Friday, March 25, 2011

Structure and Nuance in Fiction: Long Story Workshops

A "short" story is typically less than 7,500 words (around 25 or fewer double-spaced pages.)  With out long story workshops, we pass well beyond flash fiction and the short-short story into fully-developed short stories and the early chapters of novels.


This Week's Focus: Workshopping "Long" Stories

Previously, we've workshopped pieces in the 4-8 page range - for IFP I, you've probably workshopped stories in the 2-4 page and 10-page range, so you've had some experience with workshopping the longer form.

Although we call this the "long" story workshop, that is somewhat misleading.  All you'll note from this Wikipedia article on story word counts, an actual long story (a novellette or novella) would be anywhere from 7,500 to 40,000 words - once you pass beyond that, you're reaching into the range of the novel.  With this workshop, even stories that clock in at twenty pages (about 6,000 words) are still solidly in the range of the short story.

Nevertheless, there are definite differences between these short stories and the shorter works you've submitted so far.

Flash Fiction and Short-Short Stories: Technique Over Structure
With stories that are four pages or shorter, there is a strong focus on language and style - the techniques of writing.  In a way, stories of this length are rather similar to poetry.  Given the compressed length, it's difficult to have fully developed characters or intricate plot structures.  At most, we might have room for one conflict, an intense flash of setting, and a good twist at the end.  The shorter length places a great deal of weight on each sentence - because of this, the flash-fiction workshop is ideal for developing grammar and style.

The downside, of course, is that we have less of an opportunity to comment on the plot of a story.  Even the best, fully-developed works of flash-fiction feature a very limited number of scenes and characters, and thus we cannot get a complete picture of the author's mastery of structure.  This is one reason why I encourage you to write a given story to the natural length rather than try compressing the ending into the page-limits of the given workshop.  For the shorter workshops, I feel it's more productive to develop your abilities by combining sharp dialogue with solid details (e.g. setting, blocking, and context).  In writing, I feel it's more productive to workshop a single well-developed scene than it is to evaluate the skeletal outline of a completed plot.

Short Stories: Searching for Unity through Structure and Nuance
As we pass the ten page mark for stories, the greater complexity of the work places higher demands on the structure of the story.  It isn't enough to have memorable setting details and intense emotional scenes - we must have context for each scene, and this requires coherent transition from one scene to the next.  In workshopping, you'll want to look at how the end of each scene sets up the beginning of the next scene.  In a story with a single core conflict affecting one main protagonist, we essentially have only one plot.  This is generally the case for short stories (25 pages or fewer), and this means that each scene must lead us directly to the following scene.  (Note that this applies whether the story is linear or nonlinear - for nonlinear stories, jumps to the past or the future must still be introduced by the prior scene.)

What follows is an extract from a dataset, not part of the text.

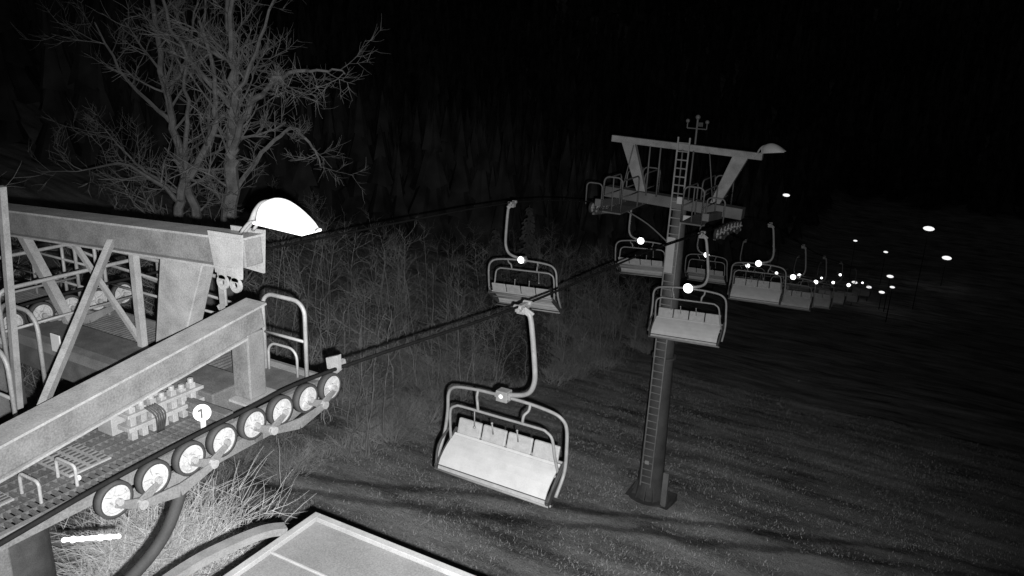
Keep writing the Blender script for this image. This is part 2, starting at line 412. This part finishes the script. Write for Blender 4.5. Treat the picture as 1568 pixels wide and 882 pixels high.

Note that novels and novellas have room to develop multiple characters facing intricate conflicts.  Although a novel will almost always involve one overarching central plot in which the primary conflict is resolved, it will often also feature several subplots in which individual characters face their own secondary conflicts.  In order to maintain the tension across these longer works, authors will often begin to develop a subplot in one scene, and then leave a cliffhanger at the end of that scene before switching to another (seemingly unrelated) scene involving a different subplot.  In this case, the new scene must begin with more context details in order to re-center the reader.

As the structure of a story becomes more complex, we are better able to reveal nuance in our characters and situations.  We don't want our stories to cast the world in terms of simply black-and-white cliches, but rather as a continuum of motivation and experience.  In sophisticated, well-nuanced stories, the world is neither all-good nor all-bad.  "Good" characters are flawed and "bad" characters have redeeming qualities.  This is particularly important in writing your protagonist - "cookie-cutter" characters who are "too perfect" will not be believable enough to maintain the reader's suspension of disbelief.  Although you might not need nuanced secondary characters in your short-short stories or flash fiction, you should always avoid using cultural stereotypes as a replacement for character development.

In workshopping longer stories, look at whether or not you can relate to the characters on the page.  Have you met people who think and behave as these characters do?  Do these characters have conflicting emotions?  Do they question the world they inhabit?  These aspects of character are often more important than whether or not you've written the ending of the work - they provide us a better understand for why a given conflict is important for the protagonist, and thus make the story (as well as the character) more interesting.